I referred to setting-up-qemu-kernel-mode-debugging-using-exdi to debug the windows kernel. Windbg has been able to successfully face gdbsrv and the first breakpoint single-step test was successful, but once I executed g
, the breakpoint single-step test failed again, and the system did not run normally after executing the command g
.
Asking for help, need any suggestions. Thanks.
I found you had to have the "right" version of qemu to work well with exdi. Right is defined as works, and not right is defined as does not work. I could not give a specific value. I installed the x64 Windows qemu package, and it worked fine emulating an arm64 processor.
Were you setting a software breakpoint (patches the code) or a hardware breakpoint (program debug address match registers)?
Were you running qemu in hardware pass-thru mode or in emulated mode?

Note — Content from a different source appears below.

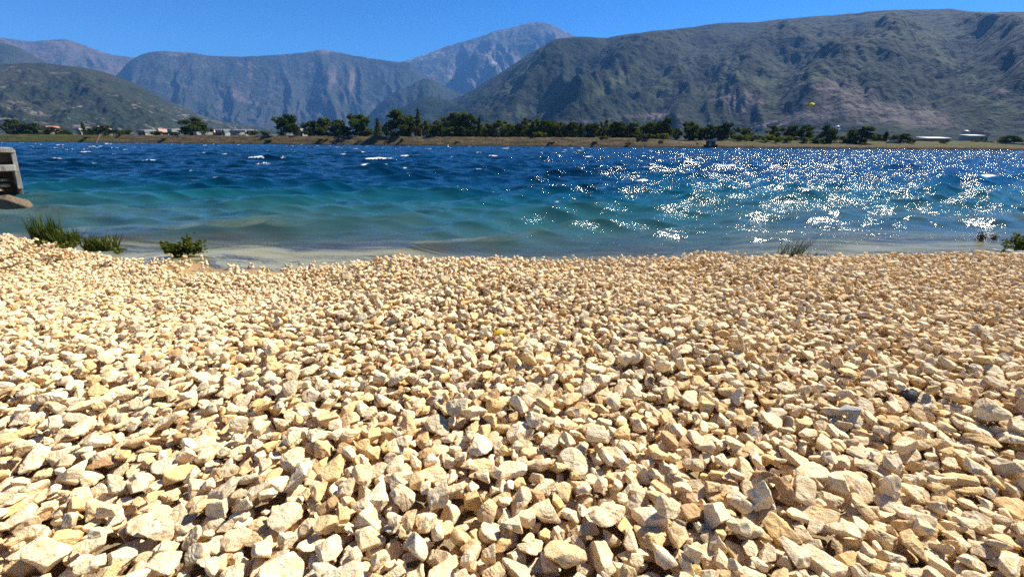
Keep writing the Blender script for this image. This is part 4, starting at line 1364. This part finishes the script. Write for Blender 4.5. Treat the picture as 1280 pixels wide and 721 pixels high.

You should turn on the gdb protocol tracing feature in the exdi gdb interface library. The gdb protocol is a pretty simple text protocol so it's not very hard to figure out what's happening. The exdi gdb server is pretty picky about how it talks to the gdb stub. I've seen it work well for arm64 with qemu, and with the Lauterback debugger. It does not work well (not really usable) with openocd. The exdi server alters it's behavior depending on what gdb stub it's talking to and it uses gdb stub specific commands for things like physical memory read/write.
Jan
I am using the latest qemu version qemu-w64-setup-20240828
, and the startup parameters are completely from the bat script example in the document. The system I try to run in qemu is win10, and it can be run through qemu under normal circumstances.